— Begin Task input —
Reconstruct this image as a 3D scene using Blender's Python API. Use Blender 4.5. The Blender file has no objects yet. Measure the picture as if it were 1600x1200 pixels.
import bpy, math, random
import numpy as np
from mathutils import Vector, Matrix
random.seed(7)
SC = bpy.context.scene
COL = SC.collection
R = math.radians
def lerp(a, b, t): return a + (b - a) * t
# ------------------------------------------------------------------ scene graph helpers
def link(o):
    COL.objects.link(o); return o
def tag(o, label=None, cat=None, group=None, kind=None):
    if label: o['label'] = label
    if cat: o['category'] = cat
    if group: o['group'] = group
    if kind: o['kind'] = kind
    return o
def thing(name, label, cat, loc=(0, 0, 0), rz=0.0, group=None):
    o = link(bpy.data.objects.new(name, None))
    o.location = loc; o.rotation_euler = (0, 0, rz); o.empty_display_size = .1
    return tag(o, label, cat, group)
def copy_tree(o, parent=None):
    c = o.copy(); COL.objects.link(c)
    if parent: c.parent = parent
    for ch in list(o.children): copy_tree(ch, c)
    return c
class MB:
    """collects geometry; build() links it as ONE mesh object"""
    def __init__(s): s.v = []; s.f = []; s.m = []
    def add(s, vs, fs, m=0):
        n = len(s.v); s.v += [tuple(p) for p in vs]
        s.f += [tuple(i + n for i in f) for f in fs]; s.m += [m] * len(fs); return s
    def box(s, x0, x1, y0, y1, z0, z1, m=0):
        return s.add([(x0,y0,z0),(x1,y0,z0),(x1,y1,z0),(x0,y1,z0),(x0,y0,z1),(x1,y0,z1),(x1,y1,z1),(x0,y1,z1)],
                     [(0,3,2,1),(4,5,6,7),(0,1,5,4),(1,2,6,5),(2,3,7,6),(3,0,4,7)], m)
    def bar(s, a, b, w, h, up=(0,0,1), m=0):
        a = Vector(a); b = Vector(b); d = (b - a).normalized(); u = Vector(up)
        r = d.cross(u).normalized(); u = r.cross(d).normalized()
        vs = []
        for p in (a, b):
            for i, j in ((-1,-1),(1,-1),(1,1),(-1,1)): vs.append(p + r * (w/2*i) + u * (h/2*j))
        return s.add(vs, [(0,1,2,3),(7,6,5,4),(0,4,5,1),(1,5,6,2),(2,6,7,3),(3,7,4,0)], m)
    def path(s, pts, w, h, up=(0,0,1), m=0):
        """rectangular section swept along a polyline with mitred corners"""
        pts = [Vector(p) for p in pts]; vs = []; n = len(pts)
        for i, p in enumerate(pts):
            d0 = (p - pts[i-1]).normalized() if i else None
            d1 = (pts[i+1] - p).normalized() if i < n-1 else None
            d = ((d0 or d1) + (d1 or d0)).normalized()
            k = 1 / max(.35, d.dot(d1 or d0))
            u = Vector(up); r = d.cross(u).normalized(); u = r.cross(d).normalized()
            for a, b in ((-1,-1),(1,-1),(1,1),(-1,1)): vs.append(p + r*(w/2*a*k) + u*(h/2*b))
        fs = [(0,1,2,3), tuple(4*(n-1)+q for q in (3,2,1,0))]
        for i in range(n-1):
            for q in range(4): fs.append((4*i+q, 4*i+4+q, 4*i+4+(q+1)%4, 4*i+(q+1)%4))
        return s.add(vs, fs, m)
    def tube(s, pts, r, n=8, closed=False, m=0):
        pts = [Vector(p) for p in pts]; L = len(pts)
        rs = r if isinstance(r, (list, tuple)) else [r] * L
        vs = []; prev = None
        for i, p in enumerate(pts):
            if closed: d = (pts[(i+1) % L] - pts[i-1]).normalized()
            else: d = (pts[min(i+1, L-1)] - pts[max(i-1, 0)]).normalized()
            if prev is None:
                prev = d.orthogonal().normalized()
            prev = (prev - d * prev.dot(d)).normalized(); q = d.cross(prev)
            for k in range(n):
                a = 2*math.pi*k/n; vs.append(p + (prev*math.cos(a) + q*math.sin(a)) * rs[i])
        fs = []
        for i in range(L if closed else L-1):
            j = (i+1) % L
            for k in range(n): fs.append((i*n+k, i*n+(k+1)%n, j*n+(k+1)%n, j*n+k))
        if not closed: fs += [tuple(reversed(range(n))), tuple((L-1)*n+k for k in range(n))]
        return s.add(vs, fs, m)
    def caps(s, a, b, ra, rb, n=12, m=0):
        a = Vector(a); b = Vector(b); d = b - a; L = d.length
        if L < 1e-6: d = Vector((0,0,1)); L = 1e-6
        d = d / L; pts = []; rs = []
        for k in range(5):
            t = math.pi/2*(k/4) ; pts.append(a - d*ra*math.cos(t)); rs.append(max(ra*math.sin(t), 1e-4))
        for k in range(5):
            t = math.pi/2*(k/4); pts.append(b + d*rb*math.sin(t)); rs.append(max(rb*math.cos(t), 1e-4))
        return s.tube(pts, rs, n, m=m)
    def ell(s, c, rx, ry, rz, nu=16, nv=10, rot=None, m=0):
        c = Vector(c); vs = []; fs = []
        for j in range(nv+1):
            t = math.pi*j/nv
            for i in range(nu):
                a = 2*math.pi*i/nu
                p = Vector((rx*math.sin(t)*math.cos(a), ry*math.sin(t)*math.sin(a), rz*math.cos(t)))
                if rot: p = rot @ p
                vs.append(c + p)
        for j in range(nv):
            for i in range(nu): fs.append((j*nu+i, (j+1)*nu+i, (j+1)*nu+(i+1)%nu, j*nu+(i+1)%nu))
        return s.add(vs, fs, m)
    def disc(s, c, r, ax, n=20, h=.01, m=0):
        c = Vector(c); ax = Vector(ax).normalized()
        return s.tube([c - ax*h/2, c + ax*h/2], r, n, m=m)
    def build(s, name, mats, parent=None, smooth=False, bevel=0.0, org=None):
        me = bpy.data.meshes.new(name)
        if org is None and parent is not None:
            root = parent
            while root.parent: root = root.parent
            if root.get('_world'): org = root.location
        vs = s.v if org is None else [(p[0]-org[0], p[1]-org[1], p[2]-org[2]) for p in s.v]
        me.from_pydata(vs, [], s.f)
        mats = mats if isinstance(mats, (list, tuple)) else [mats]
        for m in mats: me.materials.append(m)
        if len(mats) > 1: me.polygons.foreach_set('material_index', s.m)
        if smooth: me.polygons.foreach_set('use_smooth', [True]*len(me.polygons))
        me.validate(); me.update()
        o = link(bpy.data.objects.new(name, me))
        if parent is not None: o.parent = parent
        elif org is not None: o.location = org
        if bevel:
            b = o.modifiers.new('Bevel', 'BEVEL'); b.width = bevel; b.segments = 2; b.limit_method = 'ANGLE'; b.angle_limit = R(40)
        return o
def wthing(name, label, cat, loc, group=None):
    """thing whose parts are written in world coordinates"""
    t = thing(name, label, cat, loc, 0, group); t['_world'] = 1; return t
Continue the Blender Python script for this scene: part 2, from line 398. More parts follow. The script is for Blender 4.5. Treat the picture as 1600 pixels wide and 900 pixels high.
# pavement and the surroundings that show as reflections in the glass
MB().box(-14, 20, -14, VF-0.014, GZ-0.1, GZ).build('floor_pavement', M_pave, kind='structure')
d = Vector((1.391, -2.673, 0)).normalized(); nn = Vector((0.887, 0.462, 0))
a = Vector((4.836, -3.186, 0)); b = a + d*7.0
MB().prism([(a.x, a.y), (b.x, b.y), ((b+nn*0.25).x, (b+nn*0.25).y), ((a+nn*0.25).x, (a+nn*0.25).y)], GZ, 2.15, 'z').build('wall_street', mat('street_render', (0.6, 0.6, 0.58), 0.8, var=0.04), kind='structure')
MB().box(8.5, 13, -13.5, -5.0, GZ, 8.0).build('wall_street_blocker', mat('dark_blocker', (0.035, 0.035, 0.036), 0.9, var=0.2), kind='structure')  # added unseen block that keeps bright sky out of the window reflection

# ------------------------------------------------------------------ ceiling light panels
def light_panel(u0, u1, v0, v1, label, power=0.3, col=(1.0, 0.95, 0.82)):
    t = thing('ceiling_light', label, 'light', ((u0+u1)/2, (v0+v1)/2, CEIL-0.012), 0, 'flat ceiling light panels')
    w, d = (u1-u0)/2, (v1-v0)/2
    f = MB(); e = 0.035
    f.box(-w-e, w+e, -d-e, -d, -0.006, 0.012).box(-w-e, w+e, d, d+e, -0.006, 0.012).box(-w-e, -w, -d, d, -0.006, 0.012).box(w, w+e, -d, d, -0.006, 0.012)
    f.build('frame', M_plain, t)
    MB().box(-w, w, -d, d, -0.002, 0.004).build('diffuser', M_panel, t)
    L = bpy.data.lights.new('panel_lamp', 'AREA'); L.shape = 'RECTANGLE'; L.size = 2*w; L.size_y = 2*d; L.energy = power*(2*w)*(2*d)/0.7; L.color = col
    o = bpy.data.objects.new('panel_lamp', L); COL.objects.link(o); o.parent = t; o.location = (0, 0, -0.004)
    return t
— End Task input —
## Directions
Output the lines from the line containing "Continue the Blender" to the end, both included; add nothing.

## Reply to the exercise
Continue the Blender Python script for this scene: part 2, from line 398. More parts follow. The script is for Blender 4.5. Treat the picture as 1600 pixels wide and 900 pixels high.
# pavement and the surroundings that show as reflections in the glass
MB().box(-14, 20, -14, VF-0.014, GZ-0.1, GZ).build('floor_pavement', M_pave, kind='structure')
d = Vector((1.391, -2.673, 0)).normalized(); nn = Vector((0.887, 0.462, 0))
a = Vector((4.836, -3.186, 0)); b = a + d*7.0
MB().prism([(a.x, a.y), (b.x, b.y), ((b+nn*0.25).x, (b+nn*0.25).y), ((a+nn*0.25).x, (a+nn*0.25).y)], GZ, 2.15, 'z').build('wall_street', mat('street_render', (0.6, 0.6, 0.58), 0.8, var=0.04), kind='structure')
MB().box(8.5, 13, -13.5, -5.0, GZ, 8.0).build('wall_street_blocker', mat('dark_blocker', (0.035, 0.035, 0.036), 0.9, var=0.2), kind='structure')  # added unseen block that keeps bright sky out of the window reflection

# ------------------------------------------------------------------ ceiling light panels
def light_panel(u0, u1, v0, v1, label, power=0.3, col=(1.0, 0.95, 0.82)):
    t = thing('ceiling_light', label, 'light', ((u0+u1)/2, (v0+v1)/2, CEIL-0.012), 0, 'flat ceiling light panels')
    w, d = (u1-u0)/2, (v1-v0)/2
    f = MB(); e = 0.035
    f.box(-w-e, w+e, -d-e, -d, -0.006, 0.012).box(-w-e, w+e, d, d+e, -0.006, 0.012).box(-w-e, -w, -d, d, -0.006, 0.012).box(w, w+e, -d, d, -0.006, 0.012)
    f.build('frame', M_plain, t)
    MB().box(-w, w, -d, d, -0.002, 0.004).build('diffuser', M_panel, t)
    L = bpy.data.lights.new('panel_lamp', 'AREA'); L.shape = 'RECTANGLE'; L.size = 2*w; L.size_y = 2*d; L.energy = power*(2*w)*(2*d)/0.7; L.color = col
    o = bpy.data.objects.new('panel_lamp', L); COL.objects.link(o); o.parent = t; o.location = (0, 0, -0.004)
    return t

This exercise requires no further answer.